The Museum of the Moving Image’s twenty-film Ford retrospective includes relatively canonical titles like Grapes of Wrath, How Green Was My Valley, and The Quiet Man (1952), one of several works in which the director reckoned with his Celtic roots, and a film that climaxes with something like an explosion of joyous goodwill. The earliest work screened (and the only silent) is Upstream (1927), a backstage comedy thought lost forever until it was discovered in the New Zealand Film Archive in 2009, while the earliest great work is Pilgrimage (1933), in which Henrietta Crosman, an Arkansas battle-ax who sacrificed her son in World War I rather than have him marry the white trash down the road, has something like a spiritual awakening while on a memorial trip to the American cemetery in Argonne. MoMI is calling its retro “The Essential John Ford,” though it might have played twice as many titles without resorting to filler, and these numbers alone speak something to Ford’s stature. (It’s an all-celluloid retro, and it’s a shame I have to specify this point—here I’m as inclined to nostalgia as Ford.)

John Ford, The Sun Shines Bright, 1953, 35 mm, black-and-white, sound, 90 minutes.

Ford is one of the mightiest figures in international cinema, and one of the greatest American artists in any medium, full stop. I don’t say this to settle the musty dead air that comes with the word “masterpiece” over his work—I cannot overstate how alive with feeling Ford’s best films are, or their sheer pictorial beauty—but by way of noting the curious fact that, while his reputation has suffered no comparable reversal abroad, he hasn’t had a major retro on New York City’s rep calendars through most of the young millennium. This absence may or may not be connected to the fact that Ford has been filed under “problematic.” His brand of Americana, and his at once sentimental and uncommonly clear-eyed engagement with history, probes uncomfortably into a complicated heritage—better not to celebrate it too vocally. This is, I fear, because of rather than in spite of the fact that so many of his films actually acknowledge, to a degree unusual for their time our ours, the motley character of the American peoples: black and white and red, ex-Union and ex-Rebel, a pied quiltwork of wastrels and bandits and bluestockings, of Swedes and Cheyenne and always, always the stock-comic Irishman. For anyone who has seen only Stagecoach (1939) and The Searchers (1956) and thinks they understand the full measure of what Ford is about, MoMI’s screenings of Judge Priest (1934), The Sun Shines Bright (1953), and Sergeant Rutledge (1960)—all films which deal more or less explicitly with provincialism and prejudice—will do a great deal to flesh out the portrait.

A process of ongoing self-critique marks Ford’s filmography, as the man who did a great deal to invent the modern film western with Stagecoach peeled back the layers of mythology surrounding the genre, arriving eventually at The Man Who Shot Liberty Valence (1962), whose much-quoted coda, “When the legend becomes fact, print the legend,” is not so far from How Green Was My Valley’s “Memory . . . you can go back and have what you like of it . . . ,” though here referring to the selective amnesia which we call by the name of history.
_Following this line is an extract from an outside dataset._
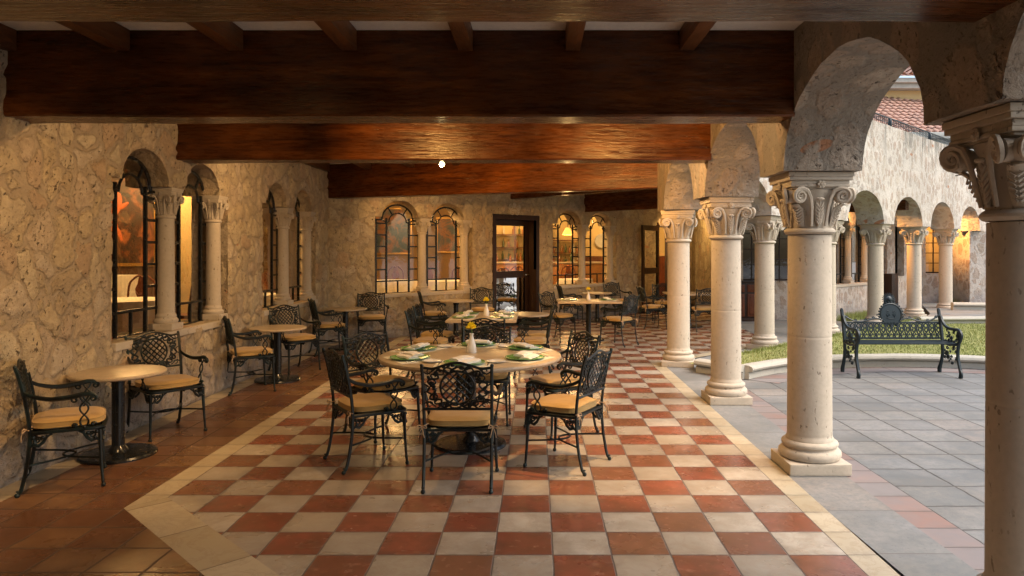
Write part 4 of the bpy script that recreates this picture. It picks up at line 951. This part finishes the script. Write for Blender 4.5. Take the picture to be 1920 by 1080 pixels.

Then, to apply a narrative of “progress” to Ford’s career is to ignore its continuities, the fact that he had long been playing with the writing and rewriting of history in such films as Young Mr. Lincoln (1939) and Prisoner of Shark Island (1936), an exoneration of the doctor who aided a fugitive John Wilkes Booth. I am myself eager to exonerate Ford, because I hate to see an artist who, in the course of his career, exhibited creative, physical, and moral bravery—he used his clout to prevent Cecil B. DeMille’s attempt to impress a loyalty oath on the Directors Guild of America during the height of McCarthyism—impugned by those whose only claim to righteousness is repeating the correct stances that they were drilled with at university. It’s only fitting, though, that the reputation of the American film artist who understood better than almost any other how we retrofit history to suit the demands of the present would feel the effects of the practice he so well described.

Individually, the Ford films at MoMI are, many of them, marvels. He is unmatched as a stylist, a Colossus with one foot in Griffith and the other in Murnau, with a penchant for powerful figural groupings which one suspects is the legacy of a Catholic boyhood steeped in altarpieces and stained glass. What Ford undertook in his body of work is unmatched in ambition, a kind of American Comédie humaine, attempting to accommodate an incredible breadth and depth of historical and emotional experience. For such a project, it’s necessary that Ford should—to stay closer to home in literary references—contain multitudes. A great many of his facets will be on display at MoMI. Nowhere are the rewards and humiliations of duty so eloquently expressed as in Fort Apache (1948), while throughout these films the comfort offered by community is counterpoised with the terrible compromises that come with membership. (Rewatching Ford, one is astonished by the abundance of Puritanical prigs in his films.) For some Ford’s penchant for leavening tragedy with vaudevillian passages is a fatal weakness, though I can’t imagine his films without their knockabout digressions. Finally, there is the conundrum of memory, and the deceit of homesick yearning, found in works that rhapsodize over the sweetness of life before the railroad came through or the colliery blackened the valley or the war came—while the evidence presented to our eyes betrays the claim that there ever was such thing as a simpler time.

“The Essential John Ford” runs July 3–August 2 at the Museum of the Moving Image in New York.